The situation for refugees in the camps remains extremely critical. There have been reports of armed attacks on some of the refugee camps in the Forecariah region along the Sierra Leonean border, forcing many of the refugees to leave the area. The killing of the head of UNHCR's office and abduction of another staff member in Macenta, on September 17, highlights the dangers for humanitarian workers in the area, as well as for the refugees. The almost whole-scale withdrawal of international staff from the border region, while very understandable in light of the dangerous security situation, has left the refugees unprotected and largely unassisted and renders the camps even more vulnerable to attack with no outside witnesses. At the same time, Guinea's borders with Sierra Leone and Liberia remain closed to refugees fleeing conflict and human rights violations, and refugees in Guinea are faced with the unenviable choice of remaining unprotected in Guinea, or returning to Liberia and Sierra Leone.
The prognosis for Guinea is poor. The chances of more cross-border attacks are high and the possibility of further retaliatory attacks, round-ups and arrests of refugees is very likely, particularly following President Conte's anti-refugee declarations of October 2. The future of safe asylum in Guinea is seriously at risk.
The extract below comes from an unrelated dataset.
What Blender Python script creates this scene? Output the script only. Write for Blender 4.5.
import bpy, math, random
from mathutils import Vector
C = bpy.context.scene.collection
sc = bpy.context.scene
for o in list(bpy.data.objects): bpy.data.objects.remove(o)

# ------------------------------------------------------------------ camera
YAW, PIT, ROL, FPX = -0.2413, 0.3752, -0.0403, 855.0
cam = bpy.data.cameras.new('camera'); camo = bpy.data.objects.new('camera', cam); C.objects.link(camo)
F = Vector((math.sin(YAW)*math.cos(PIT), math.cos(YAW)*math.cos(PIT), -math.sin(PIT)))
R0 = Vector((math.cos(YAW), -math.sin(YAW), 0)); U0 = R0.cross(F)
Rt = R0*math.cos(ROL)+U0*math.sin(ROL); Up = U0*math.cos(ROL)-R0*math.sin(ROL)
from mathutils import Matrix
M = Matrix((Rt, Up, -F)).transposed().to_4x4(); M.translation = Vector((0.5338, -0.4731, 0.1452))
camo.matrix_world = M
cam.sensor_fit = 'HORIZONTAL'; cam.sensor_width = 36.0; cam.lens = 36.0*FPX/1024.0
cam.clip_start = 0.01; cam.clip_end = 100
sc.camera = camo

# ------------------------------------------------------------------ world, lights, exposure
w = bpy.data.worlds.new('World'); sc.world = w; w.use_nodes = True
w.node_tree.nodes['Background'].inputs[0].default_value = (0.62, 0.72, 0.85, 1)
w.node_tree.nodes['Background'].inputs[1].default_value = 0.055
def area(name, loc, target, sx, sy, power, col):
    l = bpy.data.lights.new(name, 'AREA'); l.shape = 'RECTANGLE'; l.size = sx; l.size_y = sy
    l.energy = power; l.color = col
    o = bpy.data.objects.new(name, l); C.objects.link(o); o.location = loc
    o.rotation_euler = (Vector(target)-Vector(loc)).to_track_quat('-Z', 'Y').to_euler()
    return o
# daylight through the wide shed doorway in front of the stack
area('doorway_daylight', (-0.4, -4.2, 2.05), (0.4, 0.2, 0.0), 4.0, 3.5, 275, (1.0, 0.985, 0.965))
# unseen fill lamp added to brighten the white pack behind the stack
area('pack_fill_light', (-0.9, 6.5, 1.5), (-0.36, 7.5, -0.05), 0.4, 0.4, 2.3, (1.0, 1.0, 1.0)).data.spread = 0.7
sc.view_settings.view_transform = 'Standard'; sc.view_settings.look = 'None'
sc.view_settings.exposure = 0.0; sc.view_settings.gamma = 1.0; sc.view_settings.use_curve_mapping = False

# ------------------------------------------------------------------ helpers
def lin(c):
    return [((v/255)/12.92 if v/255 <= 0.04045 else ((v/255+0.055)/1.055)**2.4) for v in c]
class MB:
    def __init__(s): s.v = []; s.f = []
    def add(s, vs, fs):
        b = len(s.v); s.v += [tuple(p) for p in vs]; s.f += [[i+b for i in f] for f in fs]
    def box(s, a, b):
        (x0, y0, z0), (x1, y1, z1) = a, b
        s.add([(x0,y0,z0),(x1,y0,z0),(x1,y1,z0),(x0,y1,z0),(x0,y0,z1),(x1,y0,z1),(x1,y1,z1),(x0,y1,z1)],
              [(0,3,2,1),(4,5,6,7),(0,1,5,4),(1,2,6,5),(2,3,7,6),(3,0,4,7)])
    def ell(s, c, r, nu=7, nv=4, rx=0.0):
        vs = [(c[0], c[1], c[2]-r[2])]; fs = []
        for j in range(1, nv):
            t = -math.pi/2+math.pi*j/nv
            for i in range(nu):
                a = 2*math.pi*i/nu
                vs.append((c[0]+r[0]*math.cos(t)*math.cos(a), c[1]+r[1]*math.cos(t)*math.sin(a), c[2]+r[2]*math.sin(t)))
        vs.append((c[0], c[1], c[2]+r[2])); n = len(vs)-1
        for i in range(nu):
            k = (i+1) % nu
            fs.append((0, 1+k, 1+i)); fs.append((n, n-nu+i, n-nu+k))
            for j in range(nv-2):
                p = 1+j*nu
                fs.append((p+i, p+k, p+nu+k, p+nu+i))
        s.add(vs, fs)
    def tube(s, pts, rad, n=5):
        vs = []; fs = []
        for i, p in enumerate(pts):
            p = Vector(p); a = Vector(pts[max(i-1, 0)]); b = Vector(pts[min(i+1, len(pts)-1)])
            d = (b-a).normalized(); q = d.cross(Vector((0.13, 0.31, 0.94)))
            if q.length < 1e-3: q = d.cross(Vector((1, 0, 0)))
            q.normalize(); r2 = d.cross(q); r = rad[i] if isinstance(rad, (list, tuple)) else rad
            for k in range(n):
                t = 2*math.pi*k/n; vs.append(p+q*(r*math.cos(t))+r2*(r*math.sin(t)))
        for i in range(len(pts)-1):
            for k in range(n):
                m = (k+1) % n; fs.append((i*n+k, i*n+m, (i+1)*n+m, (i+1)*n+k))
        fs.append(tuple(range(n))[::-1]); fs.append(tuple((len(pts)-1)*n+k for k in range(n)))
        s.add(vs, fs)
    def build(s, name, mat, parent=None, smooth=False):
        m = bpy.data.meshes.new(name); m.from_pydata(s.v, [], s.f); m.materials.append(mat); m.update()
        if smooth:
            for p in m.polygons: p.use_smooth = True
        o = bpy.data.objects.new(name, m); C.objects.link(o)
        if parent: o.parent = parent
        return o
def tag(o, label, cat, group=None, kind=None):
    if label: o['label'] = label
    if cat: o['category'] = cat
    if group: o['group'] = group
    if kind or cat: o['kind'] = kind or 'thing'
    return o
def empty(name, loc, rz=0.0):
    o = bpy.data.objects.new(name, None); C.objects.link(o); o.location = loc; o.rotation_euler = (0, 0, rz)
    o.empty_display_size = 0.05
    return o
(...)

The situation bears strong parallels to Macedonia in April 1999. Like Guinea, Macedonia is a small, relatively poor country in an unstable region with volatile neighbors. Like Guinea, Macedonia feared that the rapid influx of hundreds of thousands of Albanian Kosovar refugees would severely threaten its national security. And, like Guinea, Macedonia closed its borders to the fleeing refugees with serious humanitarian consequences.
But, the world's media is not congregated in Guinea as it was in Macedonia, nor is the crisis occurring in the midst of the largest NATO offensive ever in Europe. Within days of Macedonia closing its borders western countries began an elaborate program of evacuating refugees. Their rationale was to relieve the pressure and stabilize the situation in Macedonia and thus ensure that the borders were kept open to Kosovar refugees.
Human Rights Watch criticized the disparity in the international response to global refugee emergencies during the Kosovo crisis. We asked whether the international community would be willing to intervene to assist host countries elsewhere in the world in the same way as they had assisted Macedonia, especially when the political and military stakes were not so high. The current situation in Guinea provides our answer. The response of western countries has been negligible, the crisis has hardly touched the world media headlines, and there has certainly been no airlifting of refugees to safety. Yet, the situation in Guinea is as grave, if not graver, than the situation in Macedonia during the Kosovo crisis.
The Guinean government must abide by its international obligations to provide safe asylum and protection to refugees and not to return anyone to a country where their life or freedom could be threatened.
The international community must act now to assist Guinea.
Funding and assistance must be provided:
- to help secure Guinea's borders and protect the refugees,
- to move the refugee camps away from the borders where they are vulnerable to cross-border attacks, and
- to assist with screening the refugees to separate out combatants, in accordance with international standards.
A regional solution must be sought to the crisis. The international community cannot stand back and leave Guinea to cope with this emergency alone.